§ **Given data**:
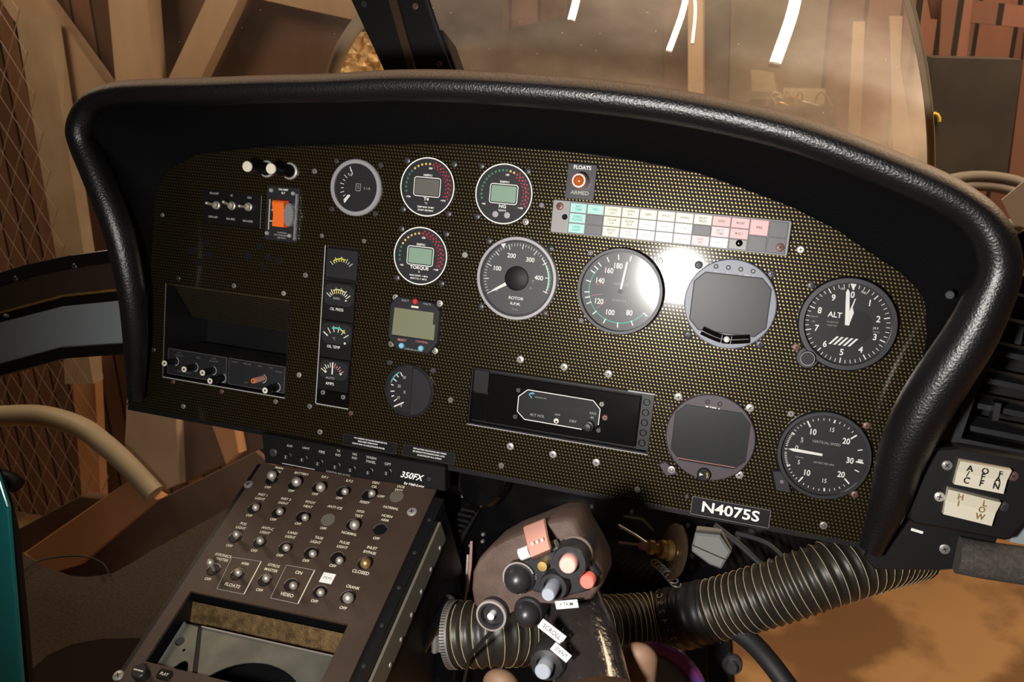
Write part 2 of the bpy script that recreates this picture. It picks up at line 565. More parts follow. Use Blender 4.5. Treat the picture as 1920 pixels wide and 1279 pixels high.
    def plate(s, outer, holes, z0, z1, m):
        c = bpy.data.curves.new('t', 'CURVE')
        c.dimensions = '2D'
        c.fill_mode = 'BOTH'
        c.extrude = (z1 - z0) / 2 / 1000
        for pl in [outer] + holes:
            sp = c.splines.new('POLY')
            sp.points.add(len(pl) - 1)
            for i, p in enumerate(pl):
                sp.points[i].co = (p[0] / 1000, p[1] / 1000, 0, 1)
            sp.use_cyclic_u = True
        o = bpy.data.objects.new('t', c)
        me = bpy.data.meshes.new_from_object(o)
        zm = (z0 + z1) / 2
        s.add([(v.co.x * 1000, v.co.y * 1000, v.co.z * 1000 + zm) for v in me.vertices], [tuple(p.vertices) for p in me.polygons], m)
        bpy.data.objects.remove(o)
        bpy.data.curves.remove(c)
        bpy.data.meshes.remove(me)
        return s
    def map(s, fn):
        s.v = [tuple(fn(Vector(v))) for v in s.v]
        return s
    def build(s, name, parent=None, org=None, sharp=35, scale=MM):
        me = bpy.data.meshes.new(name)
        if org is not None:
            s.v = [tuple(Vector(v) - Vector(org)) for v in s.v]
        me.from_pydata([tuple(c * scale for c in v) for v in s.v], [], s.f)
        for k in s.slots:
            me.materials.append(MATS[k])
        me.polygons.foreach_set('material_index', s.m)
        me.polygons.foreach_set('use_smooth', s.s)
        me.update()
        if any(s.s):
            me.set_sharp_from_angle(angle=RD(sharp))
        o = bpy.data.objects.new(name, me)
        COL.objects.link(o)
        if parent:
            o.parent = parent
        return o

def inset(poly, d):
    n = len(poly)
    out = []
    for i in range(n):
        p0, p1, p2 = Vector(poly[i - 1][:2]), Vector(poly[i][:2]), Vector(poly[(i + 1) % n][:2])
        a = (p1 - p0)
        b = (p2 - p1)
        if a.length < 1e-6 or b.length < 1e-6:
            out.append(tuple(p1))
            continue
        a.normalize()
        b.normalize()
        na, nb = Vector((-a.y, a.x)), Vector((-b.y, b.x))
        k = na + nb
        if k.length < 1e-4:
            out.append(tuple(p1 + na * d))
            continue
        k.normalize()
        out.append(tuple(p1 + k * (d / max(0.35, k.dot(na)))))
    return out

def rrect(x0, x1, y0, y1, r, seg=4):
    out = []
    for cx, cy, a0 in ((x1 - r, y1 - r, 0), (x0 + r, y1 - r, 90), (x0 + r, y0 + r, 180), (x1 - r, y0 + r, 270)):
        for i in range(seg + 1):
            a = RD(a0 + 90 * i / seg)
            out.append((cx + r * cos(a), cy + r * sin(a)))
    return out
def circ(cx, cy, r, seg=40):
    return [(cx + r * cos(2 * pi * i / seg), cy + r * sin(2 * pi * i / seg)) for i in range(seg)]

def spline(pts, n=6):
    pts = [Vector(p) for p in pts]
    out = []
    for i in range(len(pts) - 1):
        p0, p1, p2, p3 = pts[max(i - 1, 0)], pts[i], pts[i + 1], pts[min(i + 2, len(pts) - 1)]
        for k in range(n):
            t = k / n
            out.append(0.5 * ((2 * p1) + (p2 - p0) * t + (2 * p0 - 5 * p1 + 4 * p2 - p3) * t * t + (3 * p1 - p0 - 3 * p2 + p3) * t ** 3))
    out.append(pts[-1])
    return out

def tag(o, label, cat, group=None, kind=None):
    o['label'] = label
    if cat:
        o['category'] = cat
    if group:
        o['group'] = group
    if kind:
        o['kind'] = kind
    return o

QR = Q.to_4x4()
def thing(name, label, cat, loc=(0, 0, 0), group=None, rot=None):
    o = bpy.data.objects.new(name, None)
    COL.objects.link(o)
    o.empty_display_size = 0.02
    m = (Q @ rot).to_4x4() if rot else QR.copy()
    m.translation = W(loc)
    o.matrix_world = m
    return tag(o, label, cat, group)

def copy_tree(o, parent=None):
    c = o.copy()
    COL.objects.link(c)
    if parent:
        c.parent = parent
    for ch in [x for x in bpy.data.objects if x.parent == o]:
        copy_tree(ch, c)
    return c

def child_at(o, x, y, z=0, rz=0):
    o.location = (x * MM, y * MM, z * MM)
    o.rotation_euler = (0, 0, RD(rz))
    return o

def screw_mb(r=2.6, m='screw', h=1.2, kind='cross'):
    b = MB()
    b.lathe([(r, 0), (r, h * 0.5), (r * 0.75, h), (0.02, h)], m, seg=18)
    if kind == 'cross':
        b.bar(-r * .5, 0, r * .5, 0, r * .2, h + .03, 'slot')
        b.bar(0, -r * .5, 0, r * .5, r * .2, h + .03, 'slot')
    elif kind == 'hex':
        b.disc(0, 0, r * .42, h + .03, 'slot', 6)
    elif kind == 'ring':
        b.arc(r * .30, r * .52, 0, 360, h + .03, 'slot', seg=12)
    return b
SCREWS = {}
def screw(parent, x, y, z=0, r=2.6, m='screw', h=1.2, kind='cross', name='screw', rz=None):
    k = (r, m, h, kind)
    if k not in SCREWS:
        SCREWS[k] = screw_mb(r, m, h, kind).build(name, parent)
        o = SCREWS[k]
    else:
        o = bpy.data.objects.new(name, SCREWS[k].data)
        COL.objects.link(o)
        o.parent = parent
    return child_at(o, x, y, z, random.uniform(0, 90) if rz is None else rz)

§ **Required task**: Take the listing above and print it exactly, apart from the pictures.

§ **Answer**:
Write part 2 of the bpy script that recreates this picture. It picks up at line 565. More parts follow. Use Blender 4.5. Treat the picture as 1920 pixels wide and 1279 pixels high.
    def plate(s, outer, holes, z0, z1, m):
        c = bpy.data.curves.new('t', 'CURVE')
        c.dimensions = '2D'
        c.fill_mode = 'BOTH'
        c.extrude = (z1 - z0) / 2 / 1000
        for pl in [outer] + holes:
            sp = c.splines.new('POLY')
            sp.points.add(len(pl) - 1)
            for i, p in enumerate(pl):
                sp.points[i].co = (p[0] / 1000, p[1] / 1000, 0, 1)
            sp.use_cyclic_u = True
        o = bpy.data.objects.new('t', c)
        me = bpy.data.meshes.new_from_object(o)
        zm = (z0 + z1) / 2
        s.add([(v.co.x * 1000, v.co.y * 1000, v.co.z * 1000 + zm) for v in me.vertices], [tuple(p.vertices) for p in me.polygons], m)
        bpy.data.objects.remove(o)
        bpy.data.curves.remove(c)
        bpy.data.meshes.remove(me)
        return s
    def map(s, fn):
        s.v = [tuple(fn(Vector(v))) for v in s.v]
        return s
    def build(s, name, parent=None, org=None, sharp=35, scale=MM):
        me = bpy.data.meshes.new(name)
        if org is not None:
            s.v = [tuple(Vector(v) - Vector(org)) for v in s.v]
        me.from_pydata([tuple(c * scale for c in v) for v in s.v], [], s.f)
        for k in s.slots:
            me.materials.append(MATS[k])
        me.polygons.foreach_set('material_index', s.m)
        me.polygons.foreach_set('use_smooth', s.s)
        me.update()
        if any(s.s):
            me.set_sharp_from_angle(angle=RD(sharp))
        o = bpy.data.objects.new(name, me)
        COL.objects.link(o)
        if parent:
            o.parent = parent
        return o

def inset(poly, d):
    n = len(poly)
    out = []
    for i in range(n):
        p0, p1, p2 = Vector(poly[i - 1][:2]), Vector(poly[i][:2]), Vector(poly[(i + 1) % n][:2])
        a = (p1 - p0)
        b = (p2 - p1)
        if a.length < 1e-6 or b.length < 1e-6:
            out.append(tuple(p1))
            continue
        a.normalize()
        b.normalize()
        na, nb = Vector((-a.y, a.x)), Vector((-b.y, b.x))
        k = na + nb
        if k.length < 1e-4:
            out.append(tuple(p1 + na * d))
            continue
        k.normalize()
        out.append(tuple(p1 + k * (d / max(0.35, k.dot(na)))))
    return out

def rrect(x0, x1, y0, y1, r, seg=4):
    out = []
    for cx, cy, a0 in ((x1 - r, y1 - r, 0), (x0 + r, y1 - r, 90), (x0 + r, y0 + r, 180), (x1 - r, y0 + r, 270)):
        for i in range(seg + 1):
            a = RD(a0 + 90 * i / seg)
            out.append((cx + r * cos(a), cy + r * sin(a)))
    return out
def circ(cx, cy, r, seg=40):
    return [(cx + r * cos(2 * pi * i / seg), cy + r * sin(2 * pi * i / seg)) for i in range(seg)]

def spline(pts, n=6):
    pts = [Vector(p) for p in pts]
    out = []
    for i in range(len(pts) - 1):
        p0, p1, p2, p3 = pts[max(i - 1, 0)], pts[i], pts[i + 1], pts[min(i + 2, len(pts) - 1)]
        for k in range(n):
            t = k / n
            out.append(0.5 * ((2 * p1) + (p2 - p0) * t + (2 * p0 - 5 * p1 + 4 * p2 - p3) * t * t + (3 * p1 - p0 - 3 * p2 + p3) * t ** 3))
    out.append(pts[-1])
    return out

def tag(o, label, cat, group=None, kind=None):
    o['label'] = label
    if cat:
        o['category'] = cat
    if group:
        o['group'] = group
    if kind:
        o['kind'] = kind
    return o

QR = Q.to_4x4()
def thing(name, label, cat, loc=(0, 0, 0), group=None, rot=None):
    o = bpy.data.objects.new(name, None)
    COL.objects.link(o)
    o.empty_display_size = 0.02
    m = (Q @ rot).to_4x4() if rot else QR.copy()
    m.translation = W(loc)
    o.matrix_world = m
    return tag(o, label, cat, group)

def copy_tree(o, parent=None):
    c = o.copy()
    COL.objects.link(c)
    if parent:
        c.parent = parent
    for ch in [x for x in bpy.data.objects if x.parent == o]:
        copy_tree(ch, c)
    return c

def child_at(o, x, y, z=0, rz=0):
    o.location = (x * MM, y * MM, z * MM)
    o.rotation_euler = (0, 0, RD(rz))
    return o

def screw_mb(r=2.6, m='screw', h=1.2, kind='cross'):
    b = MB()
    b.lathe([(r, 0), (r, h * 0.5), (r * 0.75, h), (0.02, h)], m, seg=18)
    if kind == 'cross':
        b.bar(-r * .5, 0, r * .5, 0, r * .2, h + .03, 'slot')
        b.bar(0, -r * .5, 0, r * .5, r * .2, h + .03, 'slot')
    elif kind == 'hex':
        b.disc(0, 0, r * .42, h + .03, 'slot', 6)
    elif kind == 'ring':
        b.arc(r * .30, r * .52, 0, 360, h + .03, 'slot', seg=12)
    return b
SCREWS = {}
def screw(parent, x, y, z=0, r=2.6, m='screw', h=1.2, kind='cross', name='screw', rz=None):
    k = (r, m, h, kind)
    if k not in SCREWS:
        SCREWS[k] = screw_mb(r, m, h, kind).build(name, parent)
        o = SCREWS[k]
    else:
        o = bpy.data.objects.new(name, SCREWS[k].data)
        COL.objects.link(o)
        o.parent = parent
    return child_at(o, x, y, z, random.uniform(0, 90) if rz is None else rz)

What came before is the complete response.